Amid severe drought, Chinese government admits mistakes with Three Gorges Dam

China’s worst drought in half a century has accomplished what years of criticism and environmental activism could not: It has resurrected the debate over the long-controversial Three Gorges Dam and caused the Chinese government to admit mistakes were made when it planned its star construction project.

The severe water shortage in southern provinces along the Yangtze River has caused lakes to dry up, brought farming to a standstill in many areas and left some residents and livestock desperate for drinking water.

As the crisis has worsened in recent weeks, the spotlight has returned to the dam, releasing a torrent of pent-up blame on the project, not only for the drought but also for recent earthquakes, pollution and the hardship faced by the 1.4 million residents who have been relocated for its construction.

“For years, we’ve made some of these very same points and failed to get any notice, but now the problems have gotten to the point where the government is unable to continue covering up the issues,” said Dai Qing, an environmental activist and longtime opponent of the project.

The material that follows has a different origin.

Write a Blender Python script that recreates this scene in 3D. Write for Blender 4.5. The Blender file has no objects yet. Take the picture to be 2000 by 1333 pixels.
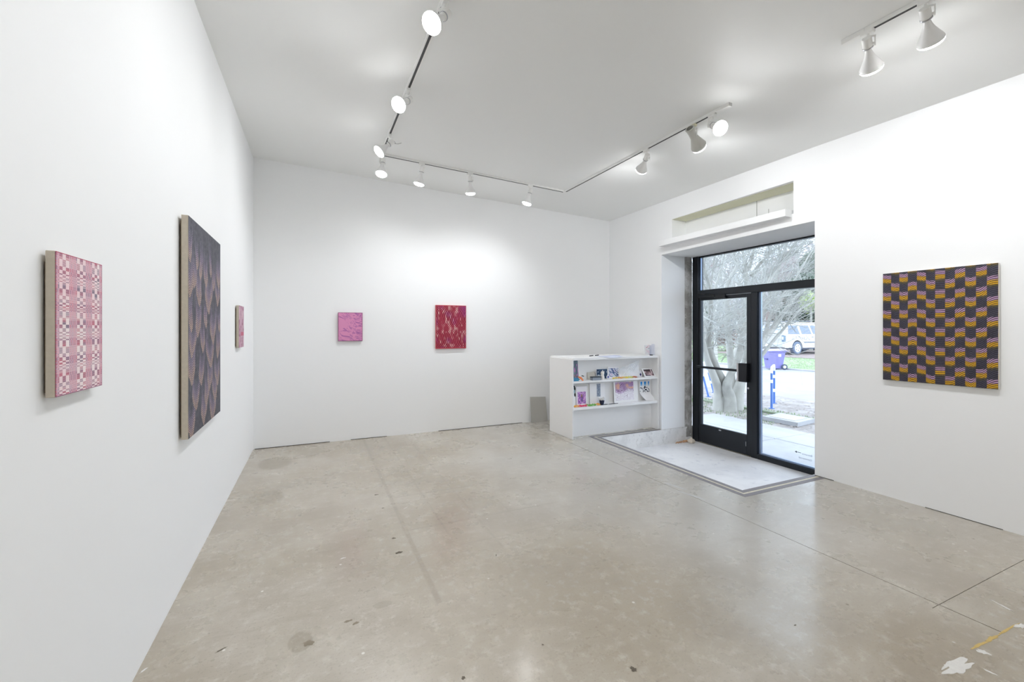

As a result, in the past two weeks, the government has made rare admissions of mistakes with the project. The most dramatic came last month when the State Council, led by Premier Wen Jiabao, acknowledged “urgent problems,” in a statement intended to counter mounting public anger. But while the council talked of landslides, pollution, relocation and other issues, it notably left out any mention of drought.

Instead, over the past week, the government has followed up by going on the offensive — issuing a barrage of editorials in state-run media and quotes from government experts that argue against any drought-dam connection. A prominent headline last week on the state’s Xinhua News Agency site: “No evidence that dam causes drought: experts.”

Other experts outside the government say that while drawing a direct line from dam to drought may be oversimplying, it is undeniable that the massive dam was built to hold back the waters of the Yangtze River — which has in all likelihood worsened the problem.

“It is one reason but not the only cause,” said Liu Shukun of the China Institute of Water Resources and Hydropower Research. The drought, he said, is the result of a whole host of factors, including a severe lack of rainfall. But since the main body of the dam was completed in 2006, he pointed out, the surplus water that usually flows downstream on the Yangtze has been stopped up, eliminating a key component that would have helped now-dwindling bodies of water such as Dongting Lake and Poyang Lake.

Government admissions

The government, however, may be forced to soften its position on the dam’s role in the drought. The latest sign came Thursday when a government official in the Yangtze drought relief office was quoted in local media saying the dam had lowered the water in two nearby lakes.

Amid the renewed scrutiny, many critics have also begun to tie the dam to China’s recent earthquakes. On China’s active blogosphere — the main outlet for government criticism these days — netizens have been particularly eager to link Three Gorges to the devastating Sichuan quake of 2008. Even local newspapers, which are often careful about blaming the central government directly, have printed interviews with scientists openly discussing the dam’s geological impact.